◆ Instructions to follow ◆
Only lines with the string "this" matter here; gather them from the material below.

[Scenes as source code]

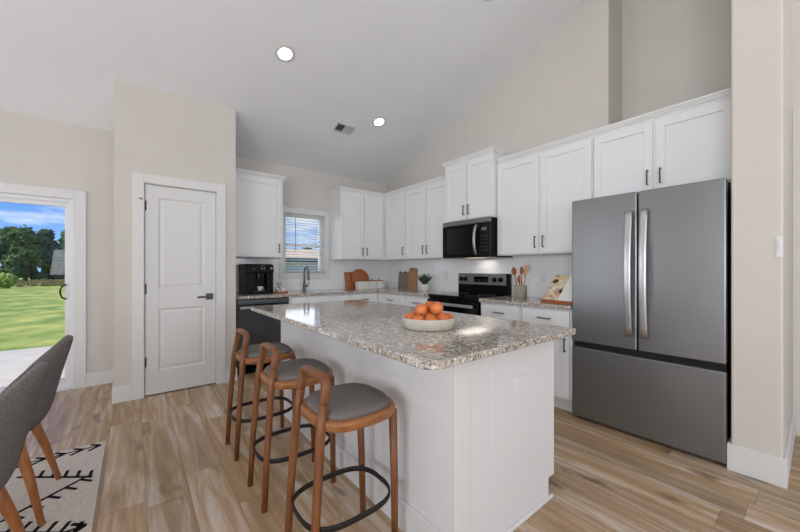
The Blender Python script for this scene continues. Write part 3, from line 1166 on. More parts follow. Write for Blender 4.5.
for k in range(3):
    ya = e0 + .02 + k * L_
    for z0, z1, nm in ((.125, .69, 'door'), (.715, .862, 'drawer')):
        halves = ((ya + .01, ya + L_ / 2 - .004), (ya + L_ / 2 + .004, ya + L_ - .01)) if nm == 'door' else ((ya + .01, ya + L_ - .01),)
        for hi, (p, q) in enumerate(halves):
            mb = MB(); shaker(mb, 0, q - p, z0, z1) if nm == 'door' else mb.box(0, q - p, -.02, 0, z0, z1)
            mb.xform(Matrix.Translation((1.745 - ox, p - oy, 0)) @ Matrix.Rotation(PI / 2, 4, 'Z'))
            o = mb.build(nm, M['cab'], isl, bevel=.002)
            mb = MB()
            if nm == 'door':
                u = q - .03 if hi == 0 else p + .03
                I(mb, 1.786, 1.795, u - .005, u + .005, z1 - .17, z1 - .055); I(mb, 1.765, 1.787, u - .005, u + .005, z1 - .17, z1 - .16); I(mb, 1.765, 1.787, u - .005, u + .005, z1 - .065, z1 - .055)
            else:
                u = (p + q) / 2
                I(mb, 1.786, 1.795, u - .058, u + .058, .783, .793); I(mb, 1.765, 1.787, u - .058, u - .048, .783, .793); I(mb, 1.765, 1.787, u + .048, u + .058, .783, .793)
            mb.build('pull', M['bronze'], o, bevel=.0015)
mb = MB(); I(mb, kx - .014, kx, e0 + .012, e1 - .012, 0, .14); mb.build('baseboard', M['trim'], isl, bevel=.003)
for ya, yb2 in ((e0 - .008, e0 + .004), (e1 - .004, e1 + .008)):
    mb = MB(); I(mb, 1.230, 1.752, ya, yb2, 0, .022); mb.build('shoe_molding', M['trim'], isl, bevel=.006)
mb = MB(); I(mb, 1.408, 1.522, e0 - .002, e0 + .006, .636, .708)
op = mb.build('outlet_plate', M['panel'], isl, bevel=.002)
for xc_ in (1.440, 1.490):
    mb = MB(); I(mb, xc_ - .015, xc_ + .015, e0 - .0035, e0 - .001, .657, .687)
    mb.build('receptacle', M['trim'], op, bevel=.002)
    for zc_ in (.666, .677):
        mb = MB(); I(mb, xc_ - .006, xc_ + .007, e0 - .0042, e0 - .003, zc_, zc_ + .003); mb.build('slot', M['register'], op)


def round_rect(x0, x1, y0, y1, rads, n=8):
    out = []
    for (cx, cy, r, a0) in ((x1 - rads[0], y1 - rads[0], rads[0], 0), (x0 + rads[1], y1 - rads[1], rads[1], 90), (x0 + rads[2], y0 + rads[2], rads[2], 180), (x1 - rads[3], y0 + rads[3], rads[3], 270)):
        for k in range(n + 1):
            a = math.radians(a0 + 90 * k / n)
            out.append((cx + r * math.cos(a), cy + r * math.sin(a)))
    return out


mb = MB()
mb.prism(round_rect(IX0, IX1, IY0, IY1, (.02, .03, .06, .02)), .884, .914)
tag(mb.build('island_countertop', M['granite'], bevel=.006, seg=3), 'speckled granite top with rounded corners covering the white island', 'countertop')

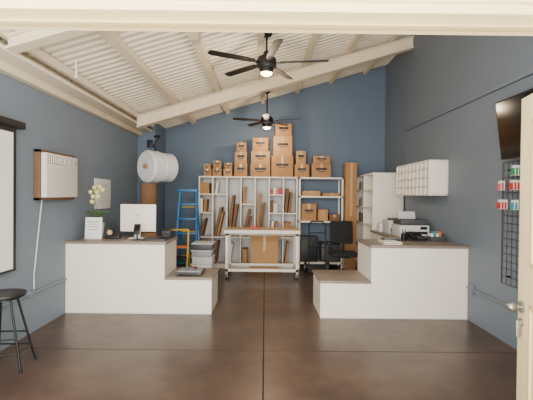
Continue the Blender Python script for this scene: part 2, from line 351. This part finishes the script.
fl=[(0,.085,[(.03,.03,.40,.02,'kraft2'),(.08,.04,.45,.03,'kraft')]),(0,.643,[(.03,.04,.36,.08,'kraft2')]),(0,1.143,[(.03,.05,.28,.0,'paper'),(.10,.05,.26,.02,'kraft')]),(0,1.523,[(.03,.18,.22,.0,'kraft')]),
(1,.085,[(.03,.04,.45,.05,'kraft2')]),(1,.643,[(.025,.05,.6,.12,'kraft2'),(.085,.035,.50,.10,'kraft')]),(1,1.523,[(.04,.04,.24,.04,'paper')]),
(2,.085,[(.03,.05,.42,.05,'paper')]),(2,.643,[(.025,.05,.85,.08,'kraft2'),(.085,.06,.66,.08,'kraft2')]),
(3,.085,[(.04,.1,.3,.0,'kraft')]),(3,.643,[(.025,.06,.56,.12,'kraft2'),(.10,.04,.40,.08,'kraft2')]),(3,1.323,[(.04,.04,.35,.02,'kraft')]),
(4,.085,[(.04,.04,.42,.05,'kraft2')]),(4,.643,[(.025,.04,.9,.06,'kraft'),(.08,.06,.70,.08,'kraft2')]),
(5,.085,[(.04,.1,.35,.0,'kraft2')]),(5,.643,[(.03,.05,.33,.03,'paper'),(.10,.05,.30,.04,'kraft')]),(5,1.143,[(.03,.04,.26,.02,'kraft2'),(.09,.08,.20,.0,'lgrey')]),
(6,.085,[(.04,.04,.45,.05,'kraft')]),(6,.643,[(.03,.14,.30,.0,'kraft')]),(6,1.143,[(.03,.05,.5,.04,'kraft2'),(.10,.05,.42,.04,'kraft2')])]
for bay,zb,its in fl:
    fb=B('flattened_box_bundle')
    for off,th,hh,lean,mk in its:
        xx=X0+cw*bay+off; a_,b_=sy0+.03,sy1-.03
        fb.hexa([(xx,a_,zb),(xx+th,a_,zb),(xx+th,b_,zb),(xx,b_,zb),(xx+lean,a_,zb+hh),(xx+th+lean,a_,zb+hh),(xx+th+lean,b_,zb+hh),(xx+lean,b_,zb+hh)],mk)
    fb.done()
k=B('packaging_supplies')
for i,cc in enumerate(('red','paper','pink','red')): k.box(X0+cw*5+.03+i*.058,X0+cw*5+.08+i*.058,sy0+.04,sy0+.2,1.523,1.61+(i%2)*.05,cc,.004)
k.done()
ct=[(-1.27,-1.11,0,.15),(-1.27,-1.12,.15,.25),(-1.09,-.90,0,.17),(-1.08,-.91,.17,.32),(-.86,-.68,0,.15),(-.85,-.69,.15,.28),(-.64,-.37,0,.26),(-.63,-.38,.26,.51),(-.61,-.40,.51,.70),
(-.31,.10,0,.26),(-.30,.09,.26,.52),(-.27,.06,.52,.80),(.12,.57,0,.43),(.16,.55,.43,.84),(.19,.53,.84,1.10),(.60,.90,0,.26),(.62,.82,.26,.54),(.95,1.35,0,.28),(.98,1.33,.28,.44)]
rt=[2,-5,0,4,-3,5,0,-3,6,0,2,-4,0,-2,4,-1,6,1,-4]
for i,q in enumerate(ct): carton(q[0],q[1],8.2+.01*(i%3),8.50,q[2]+ZT,q[3]+ZT,('kraft','kraft3','kraft')[i%3],rot=rt[i]*.5)
s=B('storage_shelf'); X0,X1=.69,1.60
for x in (X0,X1-.035):
    for y in (sy0,sy1-.035): s.box(x,x+.035,y,y+.035,0,ZT,'white',.002)
for z in (.10,.95,1.46,ZT-.035): s.box(X0,X1,sy0,sy1,z,z+.035,'white',.002)
s.done()
carton(.75,1.06,8.22,8.52,.985,1.34,'kraft'); carton(1.09,1.29,8.22,8.5,.985,1.22,'kraft3',False,rot=3); carton(1.33,1.54,8.24,8.5,.985,1.12,'kraft2',False)
carton(.76,1.14,8.22,8.52,1.495,1.60,'kraft3',False); carton(1.18,1.54,8.22,8.52,1.495,1.56,'kraft',False)
k=B('storage_bin'); k.box(.74,1.10,8.22,8.54,.135,.62,'black',.02); k.box(.73,1.11,8.21,8.55,.62,.65,'dgrey',.008); k.box(.87,.97,8.205,8.22,.50,.56,'dgrey',.004); k.done()
k=B('storage_bin'); k.box(1.17,1.53,8.22,8.54,.135,.50,'dgrey',.02); k.box(1.16,1.54,8.21,8.55,.50,.53,'black',.008); k.box(1.3,1.4,8.205,8.22,.40,.45,'black',.004); k.done()
carton(1.63,1.86,8.10,8.40,0,2.18,'kraft',False,'tall_cardboard_box')
k=B('hand_truck'); hx=-.42
for x in (1.28+hx,1.60+hx): k.tube([(x,7.72,.12),(x,7.78,.92)],.014,'blackm')
k.tube([(1.28+hx,7.78,.92),(1.33+hx,7.79,1.0),(1.55+hx,7.79,1.0),(1.60+hx,7.78,.92)],.014,'blackm')
for z in (.25,.5,.78): k.cyl((1.28+hx,7.73+.02*z,z),(1.60+hx,7.73+.02*z,z),.010,'blackm')
k.box(1.24+hx,1.64+hx,7.48,7.72,.005,.02,'blackm')
k.box(1.27+hx,1.61+hx,7.70,7.73,.02,.16,'blackm')
for x in (1.22+hx,1.66+hx): k.cyl((x-.02,7.80,.11),(x+.02,7.80,.11),.11,'black',bev=.01); k.cyl((x-.022,7.80,.11),(x+.022,7.80,.11),.05,'lgrey')
k.cyl((1.22+hx,7.80,.11),(1.66+hx,7.80,.11),.01,'steel'); k.done()
# office chair behind right counter
k=B('office_chair'); cx,cy=1.42,7.15
for i in range(5):
    a=R(72*i+18); ex,ey=cx+.27*math.cos(a),cy+.27*math.sin(a)
    k.cyl((cx,cy,.12),(ex,ey,.085),.02,'black',r2=.014); k.cyl((ex-.02,ey,.03),(ex+.02,ey,.03),.03,'black'); k.cyl((ex,ey,.05),(ex,ey,.09),.009,'blackm')
k.cyl((cx,cy,.08),(cx,cy,.20),.032,'black'); k.cyl((cx,cy,.2),(cx,cy,.42),.018,'steel'); k.box(cx-.1,cx+.1,cy-.1,cy+.1,.40,.43,'black',.005)
k.box(cx-.23,cx+.23,cy-.22,cy+.22,.43,.50,'fabric',.03)
k.box(cx-.03,cx+.03,cy+.2,cy+.26,.41,.72,'black',.008); k.rbox((cx,cy+.235,.83),(.42,.06,.42),(-.08,0,0),'fabric',.028)
for sx_ in (-1,1): k.tube([(cx+sx_*.2,cy+.05,.42),(cx+sx_*.27,cy+.05,.46),(cx+sx_*.27,cy+.05,.64)],.012,'black'); k.box(cx+sx_*.27-.03,cx+sx_*.27+.03,cy-.1,cy+.14,.64,.67,'black',.01)
k.done()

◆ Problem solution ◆
The Blender Python script for this scene continues. Write part 3, from line 1166 on. More parts follow. Write for Blender 4.5.
Continue the Blender Python script for this scene: part 2, from line 351. This part finishes the script.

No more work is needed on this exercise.